What the task requires. Print each line of the listing once more, precisely as given.

** Start of Material provided **

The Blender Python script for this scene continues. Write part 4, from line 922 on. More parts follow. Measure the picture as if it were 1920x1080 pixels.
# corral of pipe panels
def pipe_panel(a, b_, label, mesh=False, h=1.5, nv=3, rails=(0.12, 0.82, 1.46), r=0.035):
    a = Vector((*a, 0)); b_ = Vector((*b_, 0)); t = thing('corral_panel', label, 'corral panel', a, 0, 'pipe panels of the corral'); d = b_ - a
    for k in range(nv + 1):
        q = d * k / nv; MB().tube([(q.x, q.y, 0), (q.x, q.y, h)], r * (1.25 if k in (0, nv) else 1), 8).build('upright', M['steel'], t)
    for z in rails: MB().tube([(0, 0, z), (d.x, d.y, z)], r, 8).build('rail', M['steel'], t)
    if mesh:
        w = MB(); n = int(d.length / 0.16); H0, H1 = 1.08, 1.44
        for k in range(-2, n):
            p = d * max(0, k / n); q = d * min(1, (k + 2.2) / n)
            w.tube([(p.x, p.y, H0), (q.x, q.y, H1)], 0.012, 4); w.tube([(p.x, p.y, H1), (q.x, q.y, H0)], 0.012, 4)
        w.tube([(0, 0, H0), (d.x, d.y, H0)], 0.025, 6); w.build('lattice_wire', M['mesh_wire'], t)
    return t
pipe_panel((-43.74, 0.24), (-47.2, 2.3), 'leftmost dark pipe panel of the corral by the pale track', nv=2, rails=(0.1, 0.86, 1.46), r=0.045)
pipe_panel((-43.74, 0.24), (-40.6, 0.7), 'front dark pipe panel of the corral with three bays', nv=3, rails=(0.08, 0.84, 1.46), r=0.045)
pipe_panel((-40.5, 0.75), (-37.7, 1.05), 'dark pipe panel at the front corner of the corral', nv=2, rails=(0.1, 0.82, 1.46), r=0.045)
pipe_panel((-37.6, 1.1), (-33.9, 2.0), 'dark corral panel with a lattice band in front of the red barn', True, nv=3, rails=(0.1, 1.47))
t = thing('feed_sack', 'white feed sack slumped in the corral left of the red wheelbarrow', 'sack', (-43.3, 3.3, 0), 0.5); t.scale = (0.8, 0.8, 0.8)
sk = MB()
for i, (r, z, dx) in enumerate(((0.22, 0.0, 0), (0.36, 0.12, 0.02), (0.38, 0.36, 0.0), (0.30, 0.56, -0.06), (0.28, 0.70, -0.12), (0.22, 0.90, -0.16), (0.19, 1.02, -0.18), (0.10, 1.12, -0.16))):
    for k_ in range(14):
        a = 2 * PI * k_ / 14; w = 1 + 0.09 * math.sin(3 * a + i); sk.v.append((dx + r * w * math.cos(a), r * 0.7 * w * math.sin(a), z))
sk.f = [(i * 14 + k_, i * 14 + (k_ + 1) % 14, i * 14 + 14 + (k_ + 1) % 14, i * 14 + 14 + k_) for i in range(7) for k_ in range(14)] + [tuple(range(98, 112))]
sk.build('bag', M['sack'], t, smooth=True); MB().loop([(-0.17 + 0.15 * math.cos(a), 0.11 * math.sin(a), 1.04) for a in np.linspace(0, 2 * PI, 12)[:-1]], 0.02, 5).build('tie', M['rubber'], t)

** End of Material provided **

Solution for this task.
The Blender Python script for this scene continues. Write part 4, from line 922 on. More parts follow. Measure the picture as if it were 1920x1080 pixels.
# corral of pipe panels
def pipe_panel(a, b_, label, mesh=False, h=1.5, nv=3, rails=(0.12, 0.82, 1.46), r=0.035):
    a = Vector((*a, 0)); b_ = Vector((*b_, 0)); t = thing('corral_panel', label, 'corral panel', a, 0, 'pipe panels of the corral'); d = b_ - a
    for k in range(nv + 1):
        q = d * k / nv; MB().tube([(q.x, q.y, 0), (q.x, q.y, h)], r * (1.25 if k in (0, nv) else 1), 8).build('upright', M['steel'], t)
    for z in rails: MB().tube([(0, 0, z), (d.x, d.y, z)], r, 8).build('rail', M['steel'], t)
    if mesh:
        w = MB(); n = int(d.length / 0.16); H0, H1 = 1.08, 1.44
        for k in range(-2, n):
            p = d * max(0, k / n); q = d * min(1, (k + 2.2) / n)
            w.tube([(p.x, p.y, H0), (q.x, q.y, H1)], 0.012, 4); w.tube([(p.x, p.y, H1), (q.x, q.y, H0)], 0.012, 4)
        w.tube([(0, 0, H0), (d.x, d.y, H0)], 0.025, 6); w.build('lattice_wire', M['mesh_wire'], t)
    return t
pipe_panel((-43.74, 0.24), (-47.2, 2.3), 'leftmost dark pipe panel of the corral by the pale track', nv=2, rails=(0.1, 0.86, 1.46), r=0.045)
pipe_panel((-43.74, 0.24), (-40.6, 0.7), 'front dark pipe panel of the corral with three bays', nv=3, rails=(0.08, 0.84, 1.46), r=0.045)
pipe_panel((-40.5, 0.75), (-37.7, 1.05), 'dark pipe panel at the front corner of the corral', nv=2, rails=(0.1, 0.82, 1.46), r=0.045)
pipe_panel((-37.6, 1.1), (-33.9, 2.0), 'dark corral panel with a lattice band in front of the red barn', True, nv=3, rails=(0.1, 1.47))
t = thing('feed_sack', 'white feed sack slumped in the corral left of the red wheelbarrow', 'sack', (-43.3, 3.3, 0), 0.5); t.scale = (0.8, 0.8, 0.8)
sk = MB()
for i, (r, z, dx) in enumerate(((0.22, 0.0, 0), (0.36, 0.12, 0.02), (0.38, 0.36, 0.0), (0.30, 0.56, -0.06), (0.28, 0.70, -0.12), (0.22, 0.90, -0.16), (0.19, 1.02, -0.18), (0.10, 1.12, -0.16))):
    for k_ in range(14):
        a = 2 * PI * k_ / 14; w = 1 + 0.09 * math.sin(3 * a + i); sk.v.append((dx + r * w * math.cos(a), r * 0.7 * w * math.sin(a), z))
sk.f = [(i * 14 + k_, i * 14 + (k_ + 1) % 14, i * 14 + 14 + (k_ + 1) % 14, i * 14 + 14 + k_) for i in range(7) for k_ in range(14)] + [tuple(range(98, 112))]
sk.build('bag', M['sack'], t, smooth=True); MB().loop([(-0.17 + 0.15 * math.cos(a), 0.11 * math.sin(a), 1.04) for a in np.linspace(0, 2 * PI, 12)[:-1]], 0.02, 5).build('tie', M['rubber'], t)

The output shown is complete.